To celebrate the launch of the second of these books, I thought I’d reflect here on the sex education that I received myself, as well as the messages that I’m passionate about getting across in the ‘real’ sex education that I now put out there.

Content note: There’s brief mention of the traumatic impact of bullying and non-consensual sex and relationships in this post, no detailed descriptions.

My sex education

I didn’t receive much explicit sex education at all myself. In middle school (9-13) it came in the form of a couple of anatomy lessons from an obviously highly embarrassed science teacher. It now seems striking to me that this lesson came from the same teacher who – when vexed – would make her class raise our arms above our heads and ‘clench and unclench your hands’ until we were in pain.
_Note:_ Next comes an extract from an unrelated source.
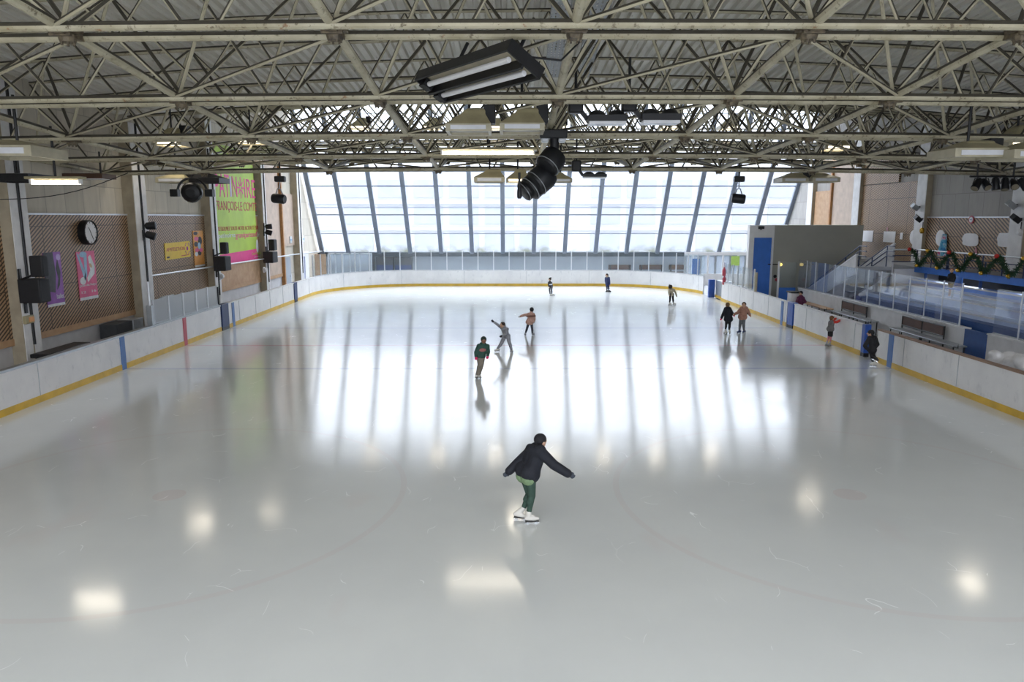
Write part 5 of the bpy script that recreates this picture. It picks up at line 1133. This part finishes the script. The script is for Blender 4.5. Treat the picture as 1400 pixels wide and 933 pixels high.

It was said that she did this because she was no longer allowed to hit the kids to punish them, something that had only just been made illegal in state schools in the UK. I wonder now how it impacts you when you receive education about sex in the same context as you receive both emotional awkwardness and non-consensual/abusive behaviour. My high school was Catholic which – back then – meant that the only sex education came in the form of a disturbing anti-abortion video.

At home sex, education took the form of the three aforementioned three books which several of my friends received around the same age. These were the Usborne books Growing Up and Babies, and a book about periods Have You Started Yet? It looks like there are more recent versions of the Usborne books, which were also combined into a book called Understanding The Facts of Life. Recently a friend found some images of the 1980s version of the book including this one about sex:

In some ways this book was impressive for its time. The pages before and after this one include boxes explaining that it’s perfectly fine to fantasise and to masturbate ‘during puberty’ (although by implication less okay afterwards?), and that around 1 in 10 people is ‘homosexual’ and even more are ‘bi-sexual’. 

The ways this book covers sex is not dissimilar to any number of popular sex advice books today. It assumes that sex equals penis-in-vagina intercourse, and that we do it to achieve orgasm. It includes some mention that ‘foreplay’, masturbation, and same-gender sex as legitimate activities – although these are given nowhere near the amount of room as hetero ‘sexual intercourse’.

The messages in explicit/implicit sex education

The messages that I internalised from these books – and from the more implicit forms of sex education that circulated in pop songs, teen mags, peer conversations, and romance fiction – were the following:

  1. There are two kinds of people – boys and girls (there were also boy and girl specific Usborne books called What’s Happening to Me?)
  2. Boys have penises, girls have vaginas.
  3. Boys want sex with girls and vice versa (‘Homosexuality’ is this other strange thing that requires an explanation).
  4. Sex is penis in vagina intercourse.
  5. People generally orgasm from penis in vagina intercourse, which is the goal of sex.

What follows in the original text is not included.